[start of Dataset section]
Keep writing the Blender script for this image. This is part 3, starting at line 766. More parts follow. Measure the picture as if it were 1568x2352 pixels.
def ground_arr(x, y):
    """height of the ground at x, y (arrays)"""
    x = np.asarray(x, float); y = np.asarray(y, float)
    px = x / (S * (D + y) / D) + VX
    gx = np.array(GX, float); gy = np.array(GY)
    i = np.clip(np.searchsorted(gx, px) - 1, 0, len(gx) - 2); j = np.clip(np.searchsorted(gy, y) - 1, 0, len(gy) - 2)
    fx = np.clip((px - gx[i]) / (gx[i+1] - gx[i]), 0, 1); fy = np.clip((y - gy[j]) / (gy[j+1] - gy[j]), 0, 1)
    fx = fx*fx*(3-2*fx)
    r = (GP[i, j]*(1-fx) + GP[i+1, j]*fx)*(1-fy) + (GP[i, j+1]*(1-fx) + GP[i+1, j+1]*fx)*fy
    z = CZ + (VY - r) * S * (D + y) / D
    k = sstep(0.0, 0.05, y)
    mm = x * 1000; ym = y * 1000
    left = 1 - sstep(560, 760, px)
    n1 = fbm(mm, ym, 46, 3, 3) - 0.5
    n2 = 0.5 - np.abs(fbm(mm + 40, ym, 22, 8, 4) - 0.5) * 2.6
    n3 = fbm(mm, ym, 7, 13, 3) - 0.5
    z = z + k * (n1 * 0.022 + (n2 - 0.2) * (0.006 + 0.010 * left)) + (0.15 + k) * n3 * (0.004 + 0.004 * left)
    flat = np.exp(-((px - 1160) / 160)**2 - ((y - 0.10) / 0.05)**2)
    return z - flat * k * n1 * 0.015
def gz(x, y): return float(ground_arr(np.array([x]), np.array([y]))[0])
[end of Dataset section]
Copy out all of the data exactly, leaving nothing out.

Keep writing the Blender script for this image. This is part 3, starting at line 766. More parts follow. Measure the picture as if it were 1568x2352 pixels.
def ground_arr(x, y):
    """height of the ground at x, y (arrays)"""
    x = np.asarray(x, float); y = np.asarray(y, float)
    px = x / (S * (D + y) / D) + VX
    gx = np.array(GX, float); gy = np.array(GY)
    i = np.clip(np.searchsorted(gx, px) - 1, 0, len(gx) - 2); j = np.clip(np.searchsorted(gy, y) - 1, 0, len(gy) - 2)
    fx = np.clip((px - gx[i]) / (gx[i+1] - gx[i]), 0, 1); fy = np.clip((y - gy[j]) / (gy[j+1] - gy[j]), 0, 1)
    fx = fx*fx*(3-2*fx)
    r = (GP[i, j]*(1-fx) + GP[i+1, j]*fx)*(1-fy) + (GP[i, j+1]*(1-fx) + GP[i+1, j+1]*fx)*fy
    z = CZ + (VY - r) * S * (D + y) / D
    k = sstep(0.0, 0.05, y)
    mm = x * 1000; ym = y * 1000
    left = 1 - sstep(560, 760, px)
    n1 = fbm(mm, ym, 46, 3, 3) - 0.5
    n2 = 0.5 - np.abs(fbm(mm + 40, ym, 22, 8, 4) - 0.5) * 2.6
    n3 = fbm(mm, ym, 7, 13, 3) - 0.5
    z = z + k * (n1 * 0.022 + (n2 - 0.2) * (0.006 + 0.010 * left)) + (0.15 + k) * n3 * (0.004 + 0.004 * left)
    flat = np.exp(-((px - 1160) / 160)**2 - ((y - 0.10) / 0.05)**2)
    return z - flat * k * n1 * 0.015
def gz(x, y): return float(ground_arr(np.array([x]), np.array([y]))[0])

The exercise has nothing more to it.